*Task instructions*.
Output nothing but the lines from the one with "Generate a Blender" through the one with "sun_dir = np.array([math.cos(SUN_EL)", including both. Leave the pictures out of the copy.

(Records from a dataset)

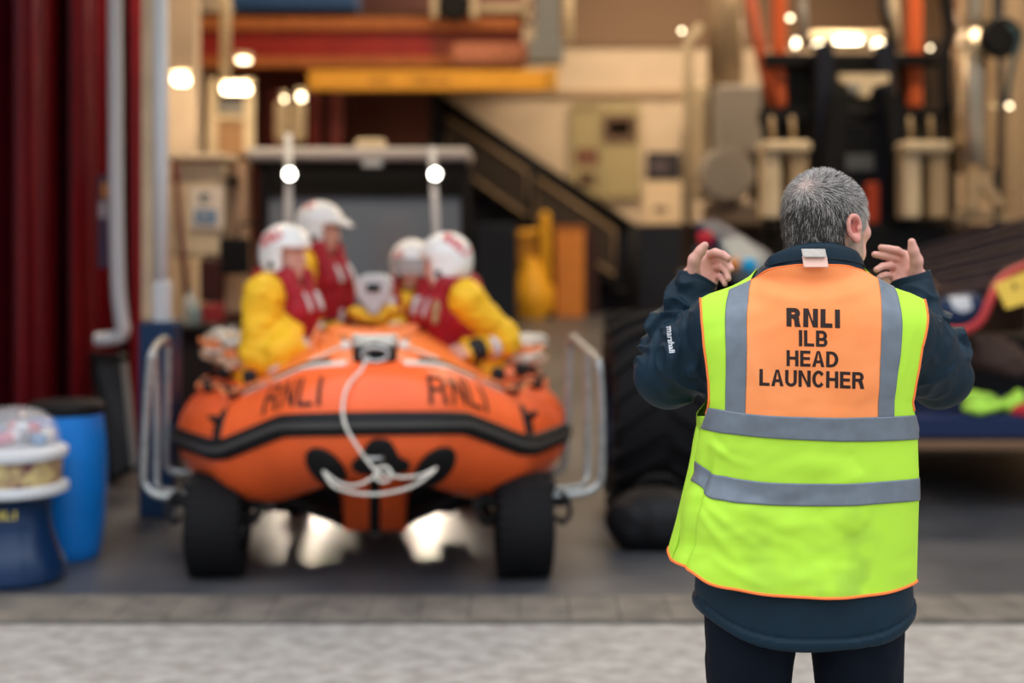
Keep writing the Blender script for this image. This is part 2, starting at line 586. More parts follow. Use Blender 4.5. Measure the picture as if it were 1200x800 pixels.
hand(body, [(806, 322, .215), (832, 336, .215)],
     [(829, 299, .235), (834, 305, .24), (837, 314, .24), (838, 324, .235)],
     [(812, 320, .195), (814, 304, .180), (821, 294, .172), (826, 287.5, .166)],
     [[(838, 295.5, .205), (847, 298, .190), (853.5, 302.5, .180)],
      [(845, 303.5, .207), (853, 309, .190), (857, 315, .178)],
      [(846, 312, .203), (852, 319, .186), (853.5, 326.5, .176)],
      [(844, 324, .205), (848.5, 329, .192), (849.5, 333, .184)]])
hand(body, [(1078, 322, .215), (1052, 335, .215)],
     [(1060, 299, .235), (1055, 304, .24), (1050, 313, .24), (1047, 324, .235)],
     [(1073, 320, .195), (1074, 305, .180), (1070.5, 294, .172), (1068.5, 283.5, .168)],
     [[(1051, 293.5, .220), (1041, 291.5, .205), (1032.5, 290, .195)],
      [(1045, 302, .222), (1035, 299.5, .205), (1025, 298, .193)],
      [(1042, 311, .215), (1034, 312, .198), (1027, 316, .186)],
      [(1039, 322, .210), (1034, 323, .196), (1030, 325, .188)]])
# finger nails are pressed into the tips of the thumbs
bv, bq = body.mesh()
bv = relax(bv, bq, 2, .4)
rel = (bv - HC) @ HM.T
colr = np.tile(np.array([0.60, 0.335, 0.25]), (len(bv), 1))
n1 = vnoise(bv, 70, 3)[:, None]; n2 = vnoise(bv, 380, 5)[:, None]
colr *= 1 + .10 * n1 + .08 * n2
onhead = rel[:, 2] > -.17
isear = onhead & (np.abs(rel[:, 0]) > .072) & (rel[:, 1] < .03) & (rel[:, 2] < .02) & (rel[:, 2] > -.06)
colr[isear] = np.array([0.72, 0.31, 0.25])
for sx in (1, -1):
    ec = HP(sx * .078, -.001, -.019); dd = np.linalg.norm((bv - ec) / np.array([.02, .02, .016]), axis=1)
    m_ = isear & (dd < 1) & ((bv - HP(sx * .078, 0, -.02)) @ (HM[0] * sx) < .011)
    colr[m_] = np.array([.50, .13, .10])  # shade in the hollow of the ear, put into the skin colour
beard = onhead & (rel[:, 2] < -.030) & (rel[:, 1] > -.005) & ~isear
bd = np.clip((-.022 - rel[:, 2]) / .02, 0, 1) * np.clip((rel[:, 1] + .012) / .02, 0, 1) * beard
colr = colr * (1 - bd[:, None] * .5) + bd[:, None] * .5 * (np.array([.30, .25, .21]) * (1 + .5 * n2))
hnd = np.abs(bv[:, 0] - ROOT[0]) > .12
colr[hnd] = np.array([.70, .36, .29]) * (1 + .10 * n1[hnd] + .05 * n2[hnd])
M_skinc = mat('weathered_skin', (.6, .3, .2), rough=.5, attr='Col', sss=.06, bump=.10, bscale=420)
o_body = build('body', bv, None, M_skinc, launcher, quads=bq, cols=colr)

# ---- short grey hair
hairv = Vol(HC - .14, HC + .14, .0032)
hairv.ell(HP(0, -.012, .012), (.0785, .0985, .0935), HM, .002)
hairv.ell(HP(0, .030, .0), (.0685, .060, .080), HM, .03)
hairv.cone(HP(0, -.030, -.045), HP(0, -.036, -.125), .0625, .0655, .03)
hv, hq = hairv.mesh()
hr = (hv - HC) @ HM.T
def hairline(p):
    """positive where hair grows"""
    x, y, z = p[..., 0], p[..., 1], p[..., 2]
    ax = np.abs(x)
    back = z + .118 - np.clip((y + .030) * 1.1, -.02, .07)
    side = .040 - y + np.clip((z - .0) * .25, -.012, .02)
    burn = np.where((z < -.012) & (y > -.012), .034 - y + (z + .012) * .3, 1)
    ear = np.hypot((y + .004) / .019, (z + .026) / .031) - 1.02
    ear = np.where(ax > .045, ear * .02, 1)
    front = .052 - y + (z - .06) * .5
    return np.minimum.reduce([back, side + .012, burn, ear, np.where(z > .03, front, 1)])
hd = hairline(hr)
keep = (hd > 0)[hq].all(1)
used = np.unique(hq[keep]); mp_ = np.full(len(hv), -1); mp_[used] = np.arange(len(used))
hv2, hq2 = hv[used], mp_[hq[keep]]
def hair_cols(p, rng=None):
    x, y, z = p[..., 0], p[..., 1], p[..., 2]
    wp = (LP(944, 218, -.03) - HC) @ HM.T
    d2 = ((x - wp[0]) / .034) ** 2 + ((y - wp[1]) / .030) ** 2 + ((z - wp[2]) / .028) ** 2
    thin = .95 * np.exp(-d2) + .75 * np.exp(-(((x - .0) / .045) ** 2)) * np.clip((z - .070) / .02, 0, 1) * np.clip((y + .06) / .06, .25, 1) + np.clip((y - .025) / .04, 0, 1) * (z > .05) * .5
    return np.clip(thin, 0, 1)
thin = hair_cols(hr[used])[:, None]
streak = vnoise(hr[used] * np.array([1, 1, .25]), 330, 9)[:, None]
grey = np.clip((hr[used][:, 1] + .01) / .05, 0, 1)[:, None] * (hr[used][:, 2] < .045)[:, None]
lowm = np.clip((.045 - hr[used][:, 2:3]) / .05, 0, 1) * np.clip((.02 - hr[used][:, 1:2]) / .03, 0, 1)
hc = np.array([.125, .108, .098]) * (1 + .4 * streak) * (1 + .9 * grey) * (1 - .72 * lowm)
hc = hc * (1 - .9 * thin) + .9 * thin * np.array([.50, .36, .30]) * (1 + .12 * streak)
M_hair = mat('greying_hair', (.1, .1, .1), rough=.6, attr='Col')
o_hair = build('hair', hv2, None, M_hair, launcher, quads=hq2, cols=hc, label='short greying hair, thin at the crown')
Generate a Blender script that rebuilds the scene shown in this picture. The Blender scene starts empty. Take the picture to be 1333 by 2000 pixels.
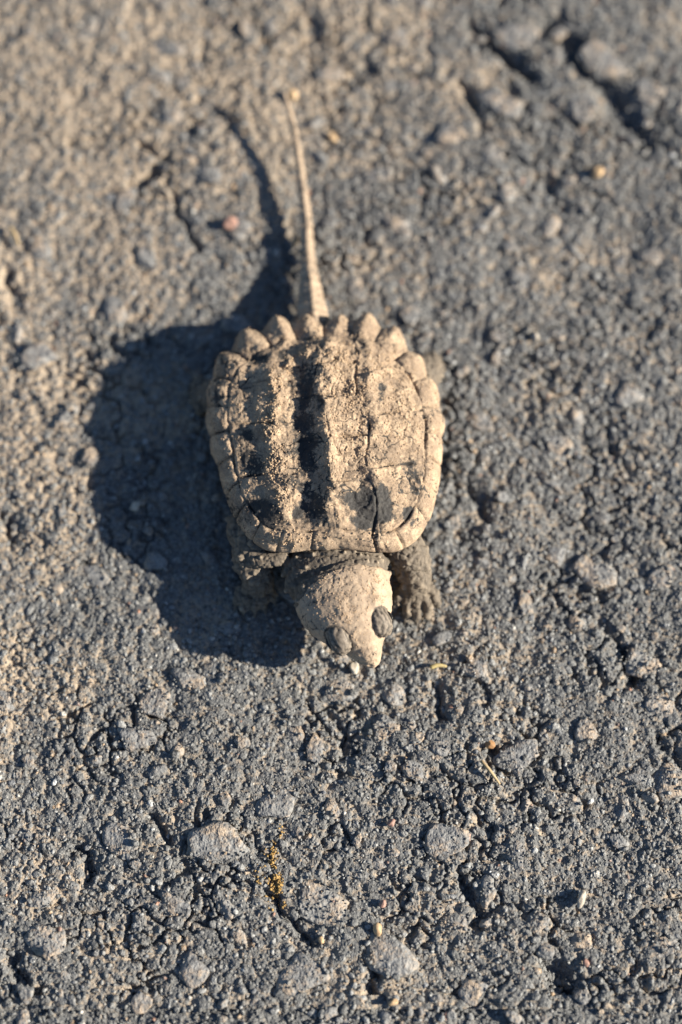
import bpy, math
import numpy as np
from mathutils import Vector, Matrix

# ------------------------------------------------------------------ camera, sky, sun, exposure
# All authoring is in millimetres (a hatchling turtle about 30 mm long); MM turns it into metres.
MM = 0.001
TILT = math.radians(15.0)          # the lens looks down, leaning 15 degrees away from the vertical
DIST = 220.0                       # focus distance
FOCUS = np.array([0.0, 0.0, 11.2])
FWD = np.array([0.0, math.sin(TILT), -math.cos(TILT)])
UPV = np.array([0.0, math.cos(TILT), math.sin(TILT)])
RGT = np.array([1.0, 0.0, 0.0])
CAM = FOCUS - DIST * FWD
LENS = 64.0
PX = 36.0 / LENS / 2000.0          # slope per photograph pixel

scene = bpy.context.scene
cam_d = bpy.data.cameras.new('camera')
cam_d.sensor_fit = 'VERTICAL'
cam_d.sensor_height = 36.0
cam_d.sensor_width = 24.0
cam_d.lens = LENS
cam_d.clip_start = 0.005
cam_d.clip_end = 200.0
cam_d.dof.use_dof = True
cam_d.dof.focus_distance = (DIST + 1.2) * MM
cam_d.dof.aperture_fstop = 6.4
cam = bpy.data.objects.new('camera', cam_d)
scene.collection.objects.link(cam)
cam.location = Vector(CAM * MM)
cam.rotation_euler = (TILT, 0, 0)
scene.camera = cam

SUN_EL = math.radians(26.0)
SUN_AZ = math.radians(-5.0)        # from +x (right), a little towards the viewer
sun_dir = np.array([math.cos(SUN_EL) * math.cos(SUN_AZ), math.cos(SUN_EL) * math.sin(SUN_AZ), math.sin(SUN_EL)])

world = bpy.data.worlds.new('World')
scene.world = world
world.use_nodes = True
wn = world.node_tree.nodes
bg = wn['Background']
sky = wn.new('ShaderNodeTexSky')
sky.sky_type = 'NISHITA'
sky.sun_disc = False
sky.sun_elevation = SUN_EL
sky.sun_rotation = math.pi / 2 - SUN_AZ      # measured from +y, clockwise
world.node_tree.links.new(sky.outputs[0], bg.inputs[0])
sky.ozone_density = 4.2
sky.dust_density = 0.4
bg.inputs[1].default_value = 0.056

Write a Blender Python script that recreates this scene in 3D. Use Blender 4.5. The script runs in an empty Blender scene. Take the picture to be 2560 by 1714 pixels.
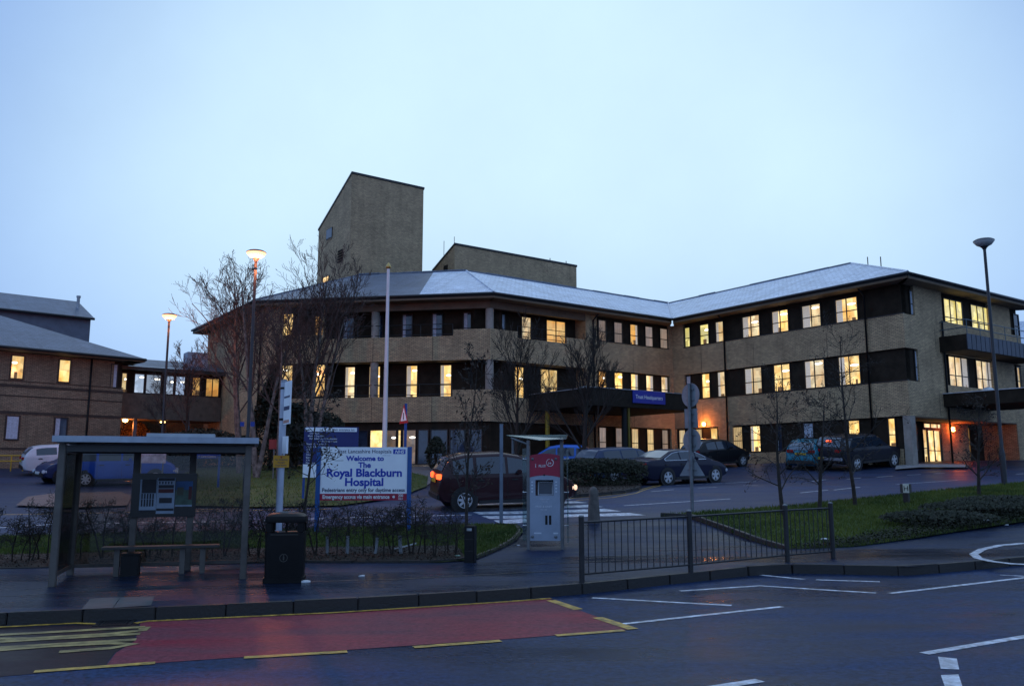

*Problem solution*.
Generate a Blender script that rebuilds the scene shown in this picture. The Blender scene starts empty. Take the picture to be 1333 by 2000 pixels.
import bpy, math
import numpy as np
from mathutils import Vector, Matrix

# ------------------------------------------------------------------ camera, sky, sun, exposure
# All authoring is in millimetres (a hatchling turtle about 30 mm long); MM turns it into metres.
MM = 0.001
TILT = math.radians(15.0)          # the lens looks down, leaning 15 degrees away from the vertical
DIST = 220.0                       # focus distance
FOCUS = np.array([0.0, 0.0, 11.2])
FWD = np.array([0.0, math.sin(TILT), -math.cos(TILT)])
UPV = np.array([0.0, math.cos(TILT), math.sin(TILT)])
RGT = np.array([1.0, 0.0, 0.0])
CAM = FOCUS - DIST * FWD
LENS = 64.0
PX = 36.0 / LENS / 2000.0          # slope per photograph pixel

scene = bpy.context.scene
cam_d = bpy.data.cameras.new('camera')
cam_d.sensor_fit = 'VERTICAL'
cam_d.sensor_height = 36.0
cam_d.sensor_width = 24.0
cam_d.lens = LENS
cam_d.clip_start = 0.005
cam_d.clip_end = 200.0
cam_d.dof.use_dof = True
cam_d.dof.focus_distance = (DIST + 1.2) * MM
cam_d.dof.aperture_fstop = 6.4
cam = bpy.data.objects.new('camera', cam_d)
scene.collection.objects.link(cam)
cam.location = Vector(CAM * MM)
cam.rotation_euler = (TILT, 0, 0)
scene.camera = cam

SUN_EL = math.radians(26.0)
SUN_AZ = math.radians(-5.0)        # from +x (right), a little towards the viewer
sun_dir = np.array([math.cos(SUN_EL) * math.cos(SUN_AZ), math.cos(SUN_EL) * math.sin(SUN_AZ), math.sin(SUN_EL)])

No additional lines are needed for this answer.